Life will not always be as it is now. Though Satan tries to trick us into despair, he does not know the future, so we choose to trust God instead.
That said, I don’t believe it’s helpful to indulge in daydreams of a time when the kids and life are perfect.
It’s counterproductive for us to dream of days that belong in a season other than the one we’re in. And it leads to ungratefulness and a bitter heart.
8. Mothering Is Shaped By Mission
In the midst of laundry and bickering children, the undercurrent of our life’s mission is shaping how we mother.
If your life’s mission is to acquire every good thing this world deems good, then your mothering will shift to hold your mission. You may work 2 jobs to get ahead and shuttle your kids from sitter to sitter to sitter.
If your life’s mission is to rear successful kids who get into the best colleges, your mothering will shift to accommodate all the schooling and extracurricular activities and volunteer hours it takes to accomplish that.

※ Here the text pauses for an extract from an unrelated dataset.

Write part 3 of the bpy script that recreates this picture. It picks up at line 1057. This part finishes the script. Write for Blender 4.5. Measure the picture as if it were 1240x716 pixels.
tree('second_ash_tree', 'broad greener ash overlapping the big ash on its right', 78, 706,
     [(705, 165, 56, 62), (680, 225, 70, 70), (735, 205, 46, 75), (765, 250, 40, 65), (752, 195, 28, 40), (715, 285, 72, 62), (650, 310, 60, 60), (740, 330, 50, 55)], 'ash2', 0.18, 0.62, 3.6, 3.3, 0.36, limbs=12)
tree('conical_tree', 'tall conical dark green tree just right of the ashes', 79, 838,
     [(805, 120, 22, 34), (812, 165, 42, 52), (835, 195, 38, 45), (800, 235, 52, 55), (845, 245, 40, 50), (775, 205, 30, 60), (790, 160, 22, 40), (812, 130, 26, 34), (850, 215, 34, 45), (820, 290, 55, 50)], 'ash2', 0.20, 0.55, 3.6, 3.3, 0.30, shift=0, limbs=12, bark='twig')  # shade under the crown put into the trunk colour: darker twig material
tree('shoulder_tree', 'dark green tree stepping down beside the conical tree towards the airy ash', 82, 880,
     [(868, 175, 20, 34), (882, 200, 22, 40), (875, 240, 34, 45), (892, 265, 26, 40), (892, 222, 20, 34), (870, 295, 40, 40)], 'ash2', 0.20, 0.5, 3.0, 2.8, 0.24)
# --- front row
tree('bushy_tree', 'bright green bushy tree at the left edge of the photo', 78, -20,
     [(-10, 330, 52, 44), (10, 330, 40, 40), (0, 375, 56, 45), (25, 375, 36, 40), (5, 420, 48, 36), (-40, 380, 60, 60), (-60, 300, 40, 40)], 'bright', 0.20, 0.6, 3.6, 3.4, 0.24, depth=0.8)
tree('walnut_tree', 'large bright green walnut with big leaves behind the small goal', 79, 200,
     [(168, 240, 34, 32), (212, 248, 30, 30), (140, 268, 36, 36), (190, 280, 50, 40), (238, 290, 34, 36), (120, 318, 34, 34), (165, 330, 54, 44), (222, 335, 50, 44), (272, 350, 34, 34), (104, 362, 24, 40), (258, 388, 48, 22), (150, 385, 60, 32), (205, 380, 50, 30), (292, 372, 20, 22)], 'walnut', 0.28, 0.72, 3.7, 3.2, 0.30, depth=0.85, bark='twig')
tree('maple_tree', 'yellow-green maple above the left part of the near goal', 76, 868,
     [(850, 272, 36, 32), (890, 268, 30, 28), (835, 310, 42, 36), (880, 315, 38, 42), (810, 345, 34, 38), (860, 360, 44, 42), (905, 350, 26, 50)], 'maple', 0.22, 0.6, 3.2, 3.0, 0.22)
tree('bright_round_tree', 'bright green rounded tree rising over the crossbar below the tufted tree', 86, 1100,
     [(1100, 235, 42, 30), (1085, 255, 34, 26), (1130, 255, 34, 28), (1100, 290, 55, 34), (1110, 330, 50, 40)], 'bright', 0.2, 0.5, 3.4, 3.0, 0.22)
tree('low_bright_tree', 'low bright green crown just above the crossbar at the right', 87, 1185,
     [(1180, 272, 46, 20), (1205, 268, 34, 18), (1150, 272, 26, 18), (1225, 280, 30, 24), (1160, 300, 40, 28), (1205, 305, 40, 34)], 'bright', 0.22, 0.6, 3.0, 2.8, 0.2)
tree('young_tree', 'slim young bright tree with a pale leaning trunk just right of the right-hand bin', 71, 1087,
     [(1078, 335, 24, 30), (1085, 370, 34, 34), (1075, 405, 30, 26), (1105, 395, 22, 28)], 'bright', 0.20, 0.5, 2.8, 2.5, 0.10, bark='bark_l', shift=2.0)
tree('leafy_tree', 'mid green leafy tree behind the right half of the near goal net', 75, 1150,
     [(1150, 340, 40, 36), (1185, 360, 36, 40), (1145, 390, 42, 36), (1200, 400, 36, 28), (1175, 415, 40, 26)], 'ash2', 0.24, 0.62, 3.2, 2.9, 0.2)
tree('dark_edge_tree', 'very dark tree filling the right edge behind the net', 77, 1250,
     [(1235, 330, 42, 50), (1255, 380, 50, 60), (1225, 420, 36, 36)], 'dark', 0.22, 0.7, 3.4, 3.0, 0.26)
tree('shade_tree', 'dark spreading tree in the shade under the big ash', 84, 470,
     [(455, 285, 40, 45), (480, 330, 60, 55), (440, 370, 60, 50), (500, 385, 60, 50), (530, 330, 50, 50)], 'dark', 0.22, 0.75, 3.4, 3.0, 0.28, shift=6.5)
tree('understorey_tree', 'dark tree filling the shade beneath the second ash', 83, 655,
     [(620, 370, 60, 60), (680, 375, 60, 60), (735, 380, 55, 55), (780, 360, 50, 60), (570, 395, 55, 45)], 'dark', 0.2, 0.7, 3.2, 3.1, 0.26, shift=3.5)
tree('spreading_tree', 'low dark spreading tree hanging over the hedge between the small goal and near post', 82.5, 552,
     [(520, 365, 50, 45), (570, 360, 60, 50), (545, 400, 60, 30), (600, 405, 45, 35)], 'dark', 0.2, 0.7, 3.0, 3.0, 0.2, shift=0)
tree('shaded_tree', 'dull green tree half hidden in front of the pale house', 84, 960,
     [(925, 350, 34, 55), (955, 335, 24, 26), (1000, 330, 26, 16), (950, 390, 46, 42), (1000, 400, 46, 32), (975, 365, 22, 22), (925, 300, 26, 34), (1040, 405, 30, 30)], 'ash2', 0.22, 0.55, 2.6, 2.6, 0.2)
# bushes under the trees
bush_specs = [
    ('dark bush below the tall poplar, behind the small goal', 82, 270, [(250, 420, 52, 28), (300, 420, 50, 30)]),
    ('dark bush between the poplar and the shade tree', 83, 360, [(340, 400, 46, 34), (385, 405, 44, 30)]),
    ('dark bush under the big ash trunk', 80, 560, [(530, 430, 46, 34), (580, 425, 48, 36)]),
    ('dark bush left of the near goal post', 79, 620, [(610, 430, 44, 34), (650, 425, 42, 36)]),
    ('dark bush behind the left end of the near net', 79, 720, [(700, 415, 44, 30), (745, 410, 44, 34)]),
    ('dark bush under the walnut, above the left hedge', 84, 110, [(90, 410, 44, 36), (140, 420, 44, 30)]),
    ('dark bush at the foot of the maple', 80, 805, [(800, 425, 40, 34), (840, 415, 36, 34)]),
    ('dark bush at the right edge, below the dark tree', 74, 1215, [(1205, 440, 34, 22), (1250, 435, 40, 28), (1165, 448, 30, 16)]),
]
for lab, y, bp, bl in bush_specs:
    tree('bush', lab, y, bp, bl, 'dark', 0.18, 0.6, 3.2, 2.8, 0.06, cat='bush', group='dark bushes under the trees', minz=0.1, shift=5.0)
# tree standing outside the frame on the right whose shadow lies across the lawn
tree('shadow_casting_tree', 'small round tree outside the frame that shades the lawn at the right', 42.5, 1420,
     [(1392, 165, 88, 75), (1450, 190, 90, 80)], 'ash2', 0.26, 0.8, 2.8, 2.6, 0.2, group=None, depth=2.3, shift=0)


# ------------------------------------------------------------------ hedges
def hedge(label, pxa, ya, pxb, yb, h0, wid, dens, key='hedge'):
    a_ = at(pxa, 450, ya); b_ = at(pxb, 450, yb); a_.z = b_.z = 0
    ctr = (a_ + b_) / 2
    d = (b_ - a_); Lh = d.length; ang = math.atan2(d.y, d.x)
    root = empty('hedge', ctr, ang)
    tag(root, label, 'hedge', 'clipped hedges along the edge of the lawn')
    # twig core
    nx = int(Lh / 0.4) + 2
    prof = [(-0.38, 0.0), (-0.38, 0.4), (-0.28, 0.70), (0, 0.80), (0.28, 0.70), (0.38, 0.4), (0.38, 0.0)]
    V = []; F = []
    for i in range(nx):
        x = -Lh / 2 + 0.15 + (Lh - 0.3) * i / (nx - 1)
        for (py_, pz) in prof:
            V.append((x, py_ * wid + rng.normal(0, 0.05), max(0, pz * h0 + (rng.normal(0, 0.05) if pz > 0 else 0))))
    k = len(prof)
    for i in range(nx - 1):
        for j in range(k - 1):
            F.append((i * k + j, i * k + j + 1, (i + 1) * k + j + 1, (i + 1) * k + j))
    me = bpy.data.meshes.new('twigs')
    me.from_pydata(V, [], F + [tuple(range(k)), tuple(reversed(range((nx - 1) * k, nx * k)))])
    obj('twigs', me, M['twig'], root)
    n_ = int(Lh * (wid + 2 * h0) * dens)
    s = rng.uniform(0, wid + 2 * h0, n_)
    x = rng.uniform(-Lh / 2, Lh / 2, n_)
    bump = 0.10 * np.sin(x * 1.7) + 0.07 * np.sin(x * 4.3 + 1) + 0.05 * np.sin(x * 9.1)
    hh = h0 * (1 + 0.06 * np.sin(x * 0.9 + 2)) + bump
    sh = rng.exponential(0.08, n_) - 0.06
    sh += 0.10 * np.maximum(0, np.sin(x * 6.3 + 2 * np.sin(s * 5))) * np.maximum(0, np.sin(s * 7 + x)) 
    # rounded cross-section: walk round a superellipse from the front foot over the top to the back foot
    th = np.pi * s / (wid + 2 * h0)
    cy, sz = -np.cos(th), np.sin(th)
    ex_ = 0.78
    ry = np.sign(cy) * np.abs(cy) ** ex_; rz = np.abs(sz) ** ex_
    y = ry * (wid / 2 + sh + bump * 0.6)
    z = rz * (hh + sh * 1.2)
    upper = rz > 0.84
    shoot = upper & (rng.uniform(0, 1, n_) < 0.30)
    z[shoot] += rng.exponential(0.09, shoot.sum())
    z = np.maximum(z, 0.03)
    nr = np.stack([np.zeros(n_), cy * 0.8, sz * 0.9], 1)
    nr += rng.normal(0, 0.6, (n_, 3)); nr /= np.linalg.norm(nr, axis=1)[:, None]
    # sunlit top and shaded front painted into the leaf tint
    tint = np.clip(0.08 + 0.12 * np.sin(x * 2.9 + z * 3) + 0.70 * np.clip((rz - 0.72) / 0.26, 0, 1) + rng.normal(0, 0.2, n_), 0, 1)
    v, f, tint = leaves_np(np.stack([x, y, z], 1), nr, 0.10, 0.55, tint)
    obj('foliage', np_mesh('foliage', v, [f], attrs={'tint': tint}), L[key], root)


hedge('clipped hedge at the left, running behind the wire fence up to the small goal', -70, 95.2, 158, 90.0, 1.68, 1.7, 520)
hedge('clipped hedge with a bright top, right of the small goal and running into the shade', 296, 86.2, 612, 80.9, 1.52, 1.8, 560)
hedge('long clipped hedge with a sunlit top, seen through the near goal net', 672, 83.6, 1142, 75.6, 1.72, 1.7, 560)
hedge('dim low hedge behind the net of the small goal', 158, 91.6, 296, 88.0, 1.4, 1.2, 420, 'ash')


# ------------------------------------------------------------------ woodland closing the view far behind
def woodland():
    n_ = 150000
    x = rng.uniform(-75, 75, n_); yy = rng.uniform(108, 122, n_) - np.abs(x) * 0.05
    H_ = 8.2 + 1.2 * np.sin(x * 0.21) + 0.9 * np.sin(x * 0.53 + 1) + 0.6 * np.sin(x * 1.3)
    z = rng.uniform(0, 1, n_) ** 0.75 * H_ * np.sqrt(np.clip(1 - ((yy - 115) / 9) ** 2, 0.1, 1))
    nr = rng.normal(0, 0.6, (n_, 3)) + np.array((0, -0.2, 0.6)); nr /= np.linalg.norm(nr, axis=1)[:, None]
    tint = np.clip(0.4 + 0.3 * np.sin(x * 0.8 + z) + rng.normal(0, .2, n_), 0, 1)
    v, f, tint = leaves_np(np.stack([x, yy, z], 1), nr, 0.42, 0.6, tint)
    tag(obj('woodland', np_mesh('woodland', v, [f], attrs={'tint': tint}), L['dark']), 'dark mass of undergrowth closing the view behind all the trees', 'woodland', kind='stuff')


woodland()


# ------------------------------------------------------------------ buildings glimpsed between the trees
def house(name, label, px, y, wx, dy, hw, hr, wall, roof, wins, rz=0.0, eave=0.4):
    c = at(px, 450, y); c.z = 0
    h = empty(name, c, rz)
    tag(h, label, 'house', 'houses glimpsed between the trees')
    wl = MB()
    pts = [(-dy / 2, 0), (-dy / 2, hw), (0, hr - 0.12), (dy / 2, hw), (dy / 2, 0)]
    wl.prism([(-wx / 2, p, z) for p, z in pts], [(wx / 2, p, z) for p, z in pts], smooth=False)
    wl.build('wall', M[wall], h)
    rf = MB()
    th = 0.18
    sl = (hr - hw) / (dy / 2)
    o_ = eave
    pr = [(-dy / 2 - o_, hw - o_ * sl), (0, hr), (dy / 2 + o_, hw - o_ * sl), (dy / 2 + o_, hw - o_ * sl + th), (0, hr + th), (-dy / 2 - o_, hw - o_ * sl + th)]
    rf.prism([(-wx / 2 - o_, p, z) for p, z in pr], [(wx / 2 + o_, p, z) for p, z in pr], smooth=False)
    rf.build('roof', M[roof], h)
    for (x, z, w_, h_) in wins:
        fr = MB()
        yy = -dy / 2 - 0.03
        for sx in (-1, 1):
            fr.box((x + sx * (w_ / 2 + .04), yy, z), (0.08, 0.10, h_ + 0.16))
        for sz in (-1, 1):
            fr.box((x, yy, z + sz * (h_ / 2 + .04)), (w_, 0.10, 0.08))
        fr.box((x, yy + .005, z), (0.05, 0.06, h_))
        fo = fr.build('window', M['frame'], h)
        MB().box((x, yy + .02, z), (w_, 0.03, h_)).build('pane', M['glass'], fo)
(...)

If your life’s mission is to point your kids to Jesus and send them out into the world as people who love their neighbors as themselves, your mothering will reflect that.
What is your life’s mission? Look at how you mother your children.
9. You Can Do All Things Through Christ
I can mother my kiddos, day in and day out, because His Spirit dwells within me and gives me strength. On my own, I am simply inadequate for the task.
I don’t have enough love, patience, or grace to parent my children the way they need me to without daily relying on Christ.
When my cup is empty and I’m brimming instead with frustration and anger, I need to draw from the Wellspring of Life. And thankfully, He has more than enough resources to fill my portion.
As Christians, we cannot mother well if we don’t believe that Jesus has chosen us and equipped us for this work called mothering.
And we can’t believe this if we waiver on the simple truth that He loves us completely and unconditionally, and lavishes that same love on our children.
If I could give you one last little bit of encouragement to grasp onto, it would be this: you are the person God chose to hold His babies. Lift up your head and mother them like you believe that.